In Chokhelal & Ors. vs Ashwini Kumar & Ors the respondent had initially filed a suit for the pronouncement of 1/12 partition with another decree of separate possession for the house which was in contention. It was further claimed by the respondent that the property was his ancestral property which had belonged to the common ancestors wherein the great grandfather of the appellants was included.

The respondent further claims that after the death of the great grandfather, his son, following which his brother and thereafter the defendant became the Karta of the family. The name of the respondent was then recorded in the suit property. The appellant in his contention had mentioned that the property was not a Hindu joint family property and hence the contention by the respondent is not valid. The appellant further said that the house was built by his father. His father mentioned that the respondent was allowed to live in the house along with his family as a licensee.

The decision of the learned trial court stated that the suit was dismissed on the basis that the property in contention is not a joint Hindu family property and the appellant in this case i.e., Mr. Kumar was the exclusive owner of the property as the plaintiffs had separated themselves from him. The appellant had the rightful duty to sell off the property if he wanted to. The respondents filed an appeal aggrieved by the decision of the trial court.

The appellants had filed a counterclaim which had been dismissed by the trial court and then by the first appellate court. The second appeal of counterclaim had been filed before the High Court of Madhya Pradesh.

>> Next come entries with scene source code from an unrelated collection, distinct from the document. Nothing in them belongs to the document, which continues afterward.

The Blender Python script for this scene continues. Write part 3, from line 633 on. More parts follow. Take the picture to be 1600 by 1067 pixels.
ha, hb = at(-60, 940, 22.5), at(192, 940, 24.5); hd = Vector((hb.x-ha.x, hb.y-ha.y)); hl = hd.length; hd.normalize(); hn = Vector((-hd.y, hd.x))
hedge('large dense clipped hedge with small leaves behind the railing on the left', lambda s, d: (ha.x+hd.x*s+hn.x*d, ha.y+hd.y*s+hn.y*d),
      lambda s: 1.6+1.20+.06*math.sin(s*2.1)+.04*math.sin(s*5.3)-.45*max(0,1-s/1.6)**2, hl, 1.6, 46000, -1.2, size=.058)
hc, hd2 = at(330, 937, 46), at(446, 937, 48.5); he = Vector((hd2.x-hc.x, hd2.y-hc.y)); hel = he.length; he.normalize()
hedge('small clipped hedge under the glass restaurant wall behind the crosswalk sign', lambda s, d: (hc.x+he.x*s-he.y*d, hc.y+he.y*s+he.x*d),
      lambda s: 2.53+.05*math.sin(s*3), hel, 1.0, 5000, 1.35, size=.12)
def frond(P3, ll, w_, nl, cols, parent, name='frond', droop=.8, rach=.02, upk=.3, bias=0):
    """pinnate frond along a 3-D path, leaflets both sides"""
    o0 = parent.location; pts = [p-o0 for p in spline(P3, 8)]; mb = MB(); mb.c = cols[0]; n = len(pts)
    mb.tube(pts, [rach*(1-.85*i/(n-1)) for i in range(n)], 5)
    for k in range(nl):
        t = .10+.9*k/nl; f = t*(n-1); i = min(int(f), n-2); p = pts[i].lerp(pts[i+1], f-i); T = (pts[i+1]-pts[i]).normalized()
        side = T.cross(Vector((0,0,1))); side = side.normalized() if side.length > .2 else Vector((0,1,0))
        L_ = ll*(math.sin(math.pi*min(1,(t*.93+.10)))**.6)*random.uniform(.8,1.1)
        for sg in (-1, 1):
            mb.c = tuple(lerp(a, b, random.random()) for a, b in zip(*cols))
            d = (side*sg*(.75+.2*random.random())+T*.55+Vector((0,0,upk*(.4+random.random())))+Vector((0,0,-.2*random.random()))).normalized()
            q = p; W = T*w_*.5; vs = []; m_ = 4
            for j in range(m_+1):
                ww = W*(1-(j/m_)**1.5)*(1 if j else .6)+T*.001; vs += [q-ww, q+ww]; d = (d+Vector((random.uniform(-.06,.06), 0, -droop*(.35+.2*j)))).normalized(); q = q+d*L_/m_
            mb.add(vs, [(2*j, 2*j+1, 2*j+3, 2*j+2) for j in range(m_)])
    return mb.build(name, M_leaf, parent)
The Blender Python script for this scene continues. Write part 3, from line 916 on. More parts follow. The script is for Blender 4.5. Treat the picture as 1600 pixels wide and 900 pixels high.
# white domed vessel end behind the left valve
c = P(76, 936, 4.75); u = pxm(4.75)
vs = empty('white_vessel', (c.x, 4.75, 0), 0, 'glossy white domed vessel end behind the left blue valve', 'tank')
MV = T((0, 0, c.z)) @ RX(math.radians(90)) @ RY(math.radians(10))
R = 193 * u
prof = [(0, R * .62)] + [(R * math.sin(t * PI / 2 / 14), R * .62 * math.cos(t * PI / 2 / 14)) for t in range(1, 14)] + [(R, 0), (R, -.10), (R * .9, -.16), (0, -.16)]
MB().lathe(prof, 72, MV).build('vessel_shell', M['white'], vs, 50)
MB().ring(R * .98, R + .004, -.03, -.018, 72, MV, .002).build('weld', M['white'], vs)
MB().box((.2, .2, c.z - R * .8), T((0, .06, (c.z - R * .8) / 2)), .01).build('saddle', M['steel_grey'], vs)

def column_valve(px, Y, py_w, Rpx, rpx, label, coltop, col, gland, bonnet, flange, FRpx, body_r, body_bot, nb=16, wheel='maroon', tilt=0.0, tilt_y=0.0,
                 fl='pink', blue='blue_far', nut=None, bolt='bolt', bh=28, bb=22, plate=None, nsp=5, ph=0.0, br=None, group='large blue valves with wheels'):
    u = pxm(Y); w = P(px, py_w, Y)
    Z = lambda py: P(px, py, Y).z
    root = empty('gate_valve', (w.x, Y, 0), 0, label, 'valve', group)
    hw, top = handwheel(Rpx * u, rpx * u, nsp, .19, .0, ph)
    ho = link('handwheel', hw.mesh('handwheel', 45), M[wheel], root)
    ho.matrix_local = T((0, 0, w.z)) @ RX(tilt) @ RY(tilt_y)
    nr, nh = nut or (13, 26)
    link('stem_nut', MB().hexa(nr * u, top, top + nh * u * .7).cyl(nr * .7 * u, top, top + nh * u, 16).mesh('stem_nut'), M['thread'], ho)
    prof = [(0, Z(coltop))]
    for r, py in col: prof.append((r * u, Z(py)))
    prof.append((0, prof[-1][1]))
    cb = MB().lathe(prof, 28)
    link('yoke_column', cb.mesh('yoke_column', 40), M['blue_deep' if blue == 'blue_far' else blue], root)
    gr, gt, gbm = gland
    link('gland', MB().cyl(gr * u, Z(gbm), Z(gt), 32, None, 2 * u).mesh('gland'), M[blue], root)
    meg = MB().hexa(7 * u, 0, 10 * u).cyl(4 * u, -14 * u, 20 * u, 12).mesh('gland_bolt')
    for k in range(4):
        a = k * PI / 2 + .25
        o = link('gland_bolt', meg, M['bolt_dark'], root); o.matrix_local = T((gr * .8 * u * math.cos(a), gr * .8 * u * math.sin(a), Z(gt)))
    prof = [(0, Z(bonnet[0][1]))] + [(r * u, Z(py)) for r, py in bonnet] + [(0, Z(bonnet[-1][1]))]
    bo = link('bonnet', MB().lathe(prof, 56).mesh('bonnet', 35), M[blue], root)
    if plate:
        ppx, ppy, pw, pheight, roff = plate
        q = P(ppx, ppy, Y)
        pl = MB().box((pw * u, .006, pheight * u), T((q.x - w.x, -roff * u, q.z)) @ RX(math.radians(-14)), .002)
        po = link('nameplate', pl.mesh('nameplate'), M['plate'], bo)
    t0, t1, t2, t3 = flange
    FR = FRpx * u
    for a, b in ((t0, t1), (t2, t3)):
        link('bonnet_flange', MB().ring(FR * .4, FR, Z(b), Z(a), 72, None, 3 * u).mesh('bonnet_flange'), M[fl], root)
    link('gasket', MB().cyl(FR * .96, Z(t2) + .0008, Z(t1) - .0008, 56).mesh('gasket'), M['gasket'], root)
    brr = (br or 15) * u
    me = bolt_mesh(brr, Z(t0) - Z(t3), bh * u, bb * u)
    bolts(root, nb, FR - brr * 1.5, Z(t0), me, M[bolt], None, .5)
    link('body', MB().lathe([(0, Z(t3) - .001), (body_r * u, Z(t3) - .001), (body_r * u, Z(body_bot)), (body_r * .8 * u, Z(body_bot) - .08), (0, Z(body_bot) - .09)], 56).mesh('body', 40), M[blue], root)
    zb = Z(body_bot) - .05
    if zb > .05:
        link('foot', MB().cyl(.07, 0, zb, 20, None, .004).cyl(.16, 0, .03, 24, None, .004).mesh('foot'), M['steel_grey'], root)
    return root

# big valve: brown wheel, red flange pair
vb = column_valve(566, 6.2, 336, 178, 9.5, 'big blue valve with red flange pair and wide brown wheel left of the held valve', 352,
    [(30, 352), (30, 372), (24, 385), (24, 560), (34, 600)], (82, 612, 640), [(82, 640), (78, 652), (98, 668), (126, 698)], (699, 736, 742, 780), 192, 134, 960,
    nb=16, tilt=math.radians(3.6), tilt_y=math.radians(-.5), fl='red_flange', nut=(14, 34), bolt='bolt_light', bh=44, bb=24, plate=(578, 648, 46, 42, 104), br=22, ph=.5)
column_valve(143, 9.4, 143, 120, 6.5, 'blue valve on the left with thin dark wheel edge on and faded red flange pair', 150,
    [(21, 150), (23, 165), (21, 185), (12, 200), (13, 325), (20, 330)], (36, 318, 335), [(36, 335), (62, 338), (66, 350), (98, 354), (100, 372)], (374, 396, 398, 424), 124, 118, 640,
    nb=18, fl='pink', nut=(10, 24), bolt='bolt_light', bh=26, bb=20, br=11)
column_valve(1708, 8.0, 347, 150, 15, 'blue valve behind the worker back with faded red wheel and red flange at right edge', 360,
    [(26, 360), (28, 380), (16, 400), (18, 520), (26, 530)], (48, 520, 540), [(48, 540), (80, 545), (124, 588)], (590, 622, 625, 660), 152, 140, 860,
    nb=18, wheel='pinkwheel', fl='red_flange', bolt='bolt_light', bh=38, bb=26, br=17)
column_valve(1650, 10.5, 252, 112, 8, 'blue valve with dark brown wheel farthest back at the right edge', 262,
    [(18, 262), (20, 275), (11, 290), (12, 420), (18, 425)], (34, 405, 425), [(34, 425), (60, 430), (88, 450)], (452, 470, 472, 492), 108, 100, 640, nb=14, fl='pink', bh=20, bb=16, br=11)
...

The Hon’ble High Court in its observation of the appeal filed by the respondents had stated that the respondent had been born prior to the Hindu succession act and had a right to the joint Hindu property belonging to his great grandfather. Furthermore, the court stated that the property being the joint Hindu family property was never under the ownership of the appellant or his father.

The court further stated in this case that the dismissal of the appeal of the counterclaim filed by the appellant is correct by the lower appellate court. The final order passed by the first appellate court was confirmed and the second appeal was dismissed.